To put it simply, Birkhead wants to keep the best part of Anna Nicole’s legacy intact for their daughter and protect Dannielynn as much as is humanly possible, not just from a fate resembling her mom’s, but from the pitfalls of the wrong kind of media exposure.
Smith’s pop culture legacy, meanwhile, has obviously been more than that of a striking model-actress-reality-star who died too young. Her story had so many stranger-than-fiction twists, it proved ripe for the retelling, be it via TV movies like 2007’s The Anna Nicole Smith Story starring Willa Ford or 2013’s Anna Nicole on Lifetime; the 2011 opera Anna Nicole; or the 2012 documentary Addicted to Fame, featuring disturbing footage compiled during the making of Illegal Aliens.

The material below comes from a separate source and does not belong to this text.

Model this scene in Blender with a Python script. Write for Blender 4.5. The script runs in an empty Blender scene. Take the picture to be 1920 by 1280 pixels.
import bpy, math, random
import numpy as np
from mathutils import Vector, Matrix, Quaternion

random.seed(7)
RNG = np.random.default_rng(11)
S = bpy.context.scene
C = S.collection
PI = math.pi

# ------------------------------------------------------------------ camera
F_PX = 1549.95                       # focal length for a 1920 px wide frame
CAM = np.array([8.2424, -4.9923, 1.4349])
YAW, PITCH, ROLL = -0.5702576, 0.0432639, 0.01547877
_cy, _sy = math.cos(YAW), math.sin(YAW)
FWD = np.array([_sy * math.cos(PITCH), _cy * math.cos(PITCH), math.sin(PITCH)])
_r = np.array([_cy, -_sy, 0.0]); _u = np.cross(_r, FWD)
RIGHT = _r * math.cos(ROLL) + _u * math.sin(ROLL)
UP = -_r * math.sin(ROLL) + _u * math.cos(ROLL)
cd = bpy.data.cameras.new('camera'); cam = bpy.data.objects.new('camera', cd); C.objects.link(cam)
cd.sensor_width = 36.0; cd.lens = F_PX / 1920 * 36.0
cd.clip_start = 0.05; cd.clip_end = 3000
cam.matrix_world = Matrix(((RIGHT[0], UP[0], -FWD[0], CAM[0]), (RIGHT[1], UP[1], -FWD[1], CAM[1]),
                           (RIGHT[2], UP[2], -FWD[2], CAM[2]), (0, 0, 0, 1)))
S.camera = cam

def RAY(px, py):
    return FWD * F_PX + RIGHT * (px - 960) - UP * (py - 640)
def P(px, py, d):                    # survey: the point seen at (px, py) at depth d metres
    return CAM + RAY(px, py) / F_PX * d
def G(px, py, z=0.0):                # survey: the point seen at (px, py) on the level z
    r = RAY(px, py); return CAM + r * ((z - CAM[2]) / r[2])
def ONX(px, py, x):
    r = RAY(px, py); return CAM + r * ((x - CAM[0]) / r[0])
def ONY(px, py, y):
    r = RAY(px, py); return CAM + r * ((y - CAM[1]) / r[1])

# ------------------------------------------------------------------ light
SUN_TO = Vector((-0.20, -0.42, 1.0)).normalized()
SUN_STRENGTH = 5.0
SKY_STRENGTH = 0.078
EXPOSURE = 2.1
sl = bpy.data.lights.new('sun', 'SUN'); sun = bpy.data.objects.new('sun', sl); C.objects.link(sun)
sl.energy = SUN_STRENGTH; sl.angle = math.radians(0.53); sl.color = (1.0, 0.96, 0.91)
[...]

But for the better part of a decade there was an audience that had no idea what to do with Smith when she was alive, that only sat back and watched her decline, not knowing what it was exactly that they were watching, and probably figuring that nothing truly bad would happen in the end. Yet Anna Nicole Smith’s story didn’t have a happy ending. Instead it remains a cautionary reminder that there’s always a real person on the other side of that lens.
“The thing about Anna was…it was almost like a split personality,” Birkhead said. “Because when the camera was going, she was a whole different thing…that was more, to me, an act than it was the real person, who she was.”